The file's _location_ gets cached, from how I understand what Avati said. Not the file itself. It avoids the look-up, but doesn't avoid the transfer.
The reason we dont really want to go with caching as a final solution is that it wont reduce toward an optimal solution over time, ideally files that are commonly used should no longer be located in nodes that dont use them, instead they should be located locally. Well thats the theory anyway, if this isnt the case i think it may still be useful doing the work to prove the point that it doesnt provide any great benefit.
It would depend on your workload, but I think it WOULD give considerable benefit. You'd just need to "cache" the file to the local store, rather than caching it's location. The file in the local store is not really "cached", it's copied, so next time another node asks for it, the node that copied it to itself would respond to the request.

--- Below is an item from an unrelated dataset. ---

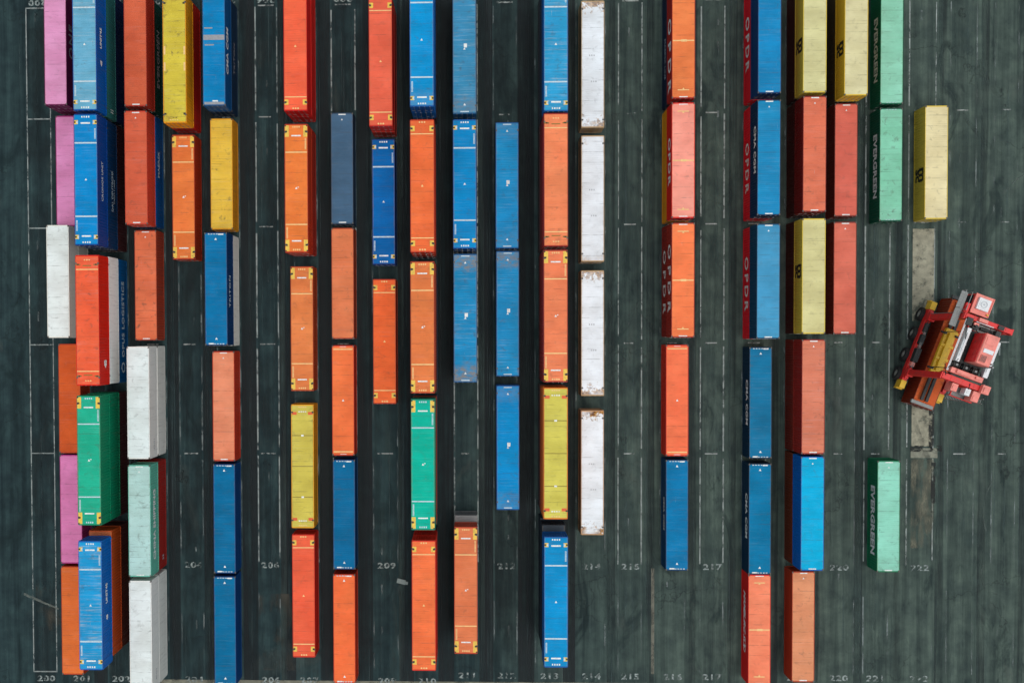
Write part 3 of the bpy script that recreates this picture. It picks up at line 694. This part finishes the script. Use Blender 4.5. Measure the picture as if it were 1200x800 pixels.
# ------------------------------------------------------------------ straddle carrier with a box in its grip
RED = plain('carrier_red', (222,36,34), .45, 0, .45, 1.5)
RED2 = plain('carrier_pale_red', (240,138,124), .5, 0, .45, 1.5)
CYEL = plain('carrier_yellow', (232,184,36), .45, 0, .3, 2)
CWHT = plain('carrier_white', (226,228,228), .4, 0, .2, 1.5)
CGRY = plain('carrier_grey', (138,142,140), .6, .2, .35, 2)
CDRK = plain('carrier_dark_steel', (46,50,50), .55, .3, .3, 2)
TYRE = plain('tyre_rubber_black', (26,27,28), .8, 0, .3, 4)
GLASS = plain('cab_glass', (30,44,52), .08, 0, .05, 2)
RIM = plain('wheel_rim', (170,168,160), .5, .2, .4, 4)
CX, CY, CA = 50.75, -2.05, -R(20.8)
car = empty('straddle_carrier', (CX, CY, 0), CA, 'tall red straddle carrier with yellow bumpers carrying a container across the empty right lanes', 'straddle carrier')
def part(name, mat, fn, parent=car, bevel=.03, label=None):
    mb = MB(); fn(mb); o = obj(name, mb.mesh(name), parent, mat, bevel=bevel)
    if label: o['label'] = label
    return o
G = 2.17
for sv in (-1, 1):
    sill = part('wheel_girder', RED, lambda m: (m.box(sv*G-.27,-4.1,1.35,sv*G+.27,4.1,2.15), [m.cbox(sv*G, u, 1.1, .34, .55, .7) for u in (-3.5,-1.25,1.25,3.5)], m.box(sv*G-.2,-3.9,2.15,sv*G+.2,-2.6,2.5), m.box(sv*G-.2,2.6,2.15,sv*G+.2,3.9,2.45)))
    for su in (-1, 1):
        part('bumper', CYEL, lambda m: (m.box(sv*G-.30, min(su*4.11,su*5.0), 1.0, sv*G+.30, max(su*4.11,su*5.0), 2.25), m.box(sv*G-.36, min(su*5.0,su*5.12), 1.0, sv*G+.36, max(su*5.0,su*5.12), 1.7)))
    part('side_equipment', CDRK, lambda m: (m.box(sv*G-.25,-1.9,2.16,sv*G+.3,-.4,2.9), m.box(sv*G-.22,.1,2.16,sv*G+.25,1.2,2.7), m.cyl((sv*G,1.5,2.45),(sv*G,2.5,2.45),.26), m.cyl((sv*(G+.1),-3.6,2.6),(sv*(G+.1),3.6,2.6),.05,8)))
    for u in (-3.5,-1.25,1.25,3.5):
        wv = sv*(G+.10)
        wh = part('wheel', TYRE, lambda m: m.ring((wv+sv*.28,u,.78),(1,0,0),.78,.40,.52), bevel=0)
        part('rim', RIM, lambda m: (m.cyl((wv+sv*.06,u,.78),(wv+sv*.46,u,.78),.41,18), m.cyl((wv+sv*.46,u,.78),(wv+sv*.52,u,.78),.16,12)), wh, 0)
    for su in (-1, 1):
        part('leg', RED, lambda m: (m.box(sv*(G+.02)-.26, su*3.2-.30, 2.16, sv*(G+.02)+.26, su*3.2+.30, 10.2), m.box(sv*(G+.02)-.34, su*3.2-.42, 2.5, sv*(G+.02)+.34, su*3.2+.42, 3.1)))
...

This would need a change in the handling of how a file is locked/accessed. A lock would need to be made on all the nodes that could respond with the file. AFR doesn't quite do this, the primary node (first one on the AFR list) is the one that acts as the lock server. If this could be overcome, then you'd have most of the components you need.

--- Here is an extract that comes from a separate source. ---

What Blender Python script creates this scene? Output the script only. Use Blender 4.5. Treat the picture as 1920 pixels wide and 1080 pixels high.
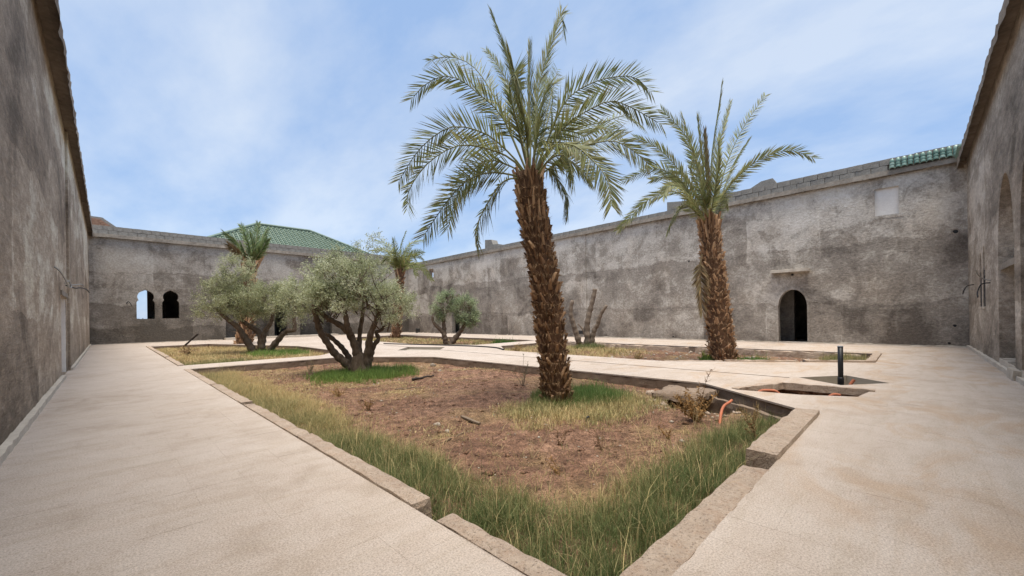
import bpy, math, random
import numpy as np
from mathutils import Vector, Matrix, noise as mnoise
from mathutils.geometry import delaunay_2d_cdt

for o in list(bpy.data.objects):
    bpy.data.objects.remove(o)
scene = bpy.context.scene
COL = scene.collection
random.seed(7)
RNG = np.random.default_rng(11)

# ------------------------------------------------------------------ camera
EYE = 1.35
HEAD = math.radians(90) - math.atan(760 / 756)
FWD = Vector((math.cos(HEAD), math.sin(HEAD), 0))
RGT = Vector((math.sin(HEAD), -math.cos(HEAD), 0))
UPV = Vector((0, 0, 1))
ROLL = math.atan(22 / 1512)
cam_data = bpy.data.cameras.new('camera')
cam = bpy.data.objects.new('camera', cam_data)
COL.objects.link(cam)
ax = RGT * math.cos(ROLL) - UPV * math.sin(ROLL)
ay = RGT * math.sin(ROLL) + UPV * math.cos(ROLL)
az = -FWD
cam.matrix_world = Matrix(((ax.x, ay.x, az.x, 0), (ax.y, ay.y, az.y, 0), (ax.z, ay.z, az.z, EYE), (0, 0, 0, 1)))
cam_data.sensor_width = 36
cam_data.lens = 756 / 1920 * 36
cam_data.shift_y = 55 / 1920
cam_data.clip_start = 0.05
cam_data.clip_end = 3000
scene.camera = cam

# ------------------------------------------------------------------ sky, sun, exposure
SUN_EL, SUN_AZ = math.radians(79), math.radians(236)      # azimuth counter-clockwise from +X
world = bpy.data.worlds.new('World')
scene.world = world
world.use_nodes = True
wn = world.node_tree
wn.nodes.clear()
def W(t, **k):
    n = wn.nodes.new(t)
    for a, v in k.items():
        setattr(n, a, v)
    return n
sky = W('ShaderNodeTexSky', sky_type='NISHITA', sun_disc=False, sun_elevation=SUN_EL,
        sun_rotation=math.radians(90) - SUN_AZ, air_density=1.0, dust_density=0.6, ozone_density=1.6)
tc = W('ShaderNodeTexCoord')
sep = W('ShaderNodeSeparateXYZ')
wn.links.new(tc.outputs['Generated'], sep.inputs[0])
zc = W('ShaderNodeMath', operation='ADD'); zc.inputs[1].default_value = 0.32
zm = W('ShaderNodeMath', operation='MAXIMUM'); zm.inputs[1].default_value = 0.0
wn.links.new(sep.outputs['Z'], zm.inputs[0]); wn.links.new(zm.outputs[0], zc.inputs[0])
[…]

Im a little worried that there might be a sticking point with the current lookup scheme if there are multiple copies however. Im not quite sure how to get around consistancy if you want to guarentee that every write accesses the most recent copy only. I can see this as a serious problem. Im not too sure how to get around it but i will have a think about it.
I think there is an upcoming fix in 1.3.10 that enures that O_APPEND writes are atomic in AFR. You would need something similar, with implicit locking across the cluster.
I personally think that they would get a better performance benefit by breaking the file down into small pieces and spreading them over the network to get better read performance from the network as there are more hosts doing small amounts of disk IO each, i suppose this is similar to your stripe?
That sounds exactly the same as the stripe, but if your network I/O is faster than your disk I/O, then why bother caching locally in the first place? The main assumption in the first place was that a file that is closer could be read faster, hence why local migration.
However the acedemics in the department all seem very sold on the migration idea. personally i come from a RAID/SAN background.
File migration idea is more academically sexy. You have a self-optimizing file system, which is a very cool idea, and a lot more redundant than RAID/SAN. With file migration + minimum redundancy specification, you could lose entire nodes transparently. SAN cannot have that level of redundancy. SAN also becomes the bottleneck, whereas the GlusterFS solution with migrating redundant files would be much, much more scaleable.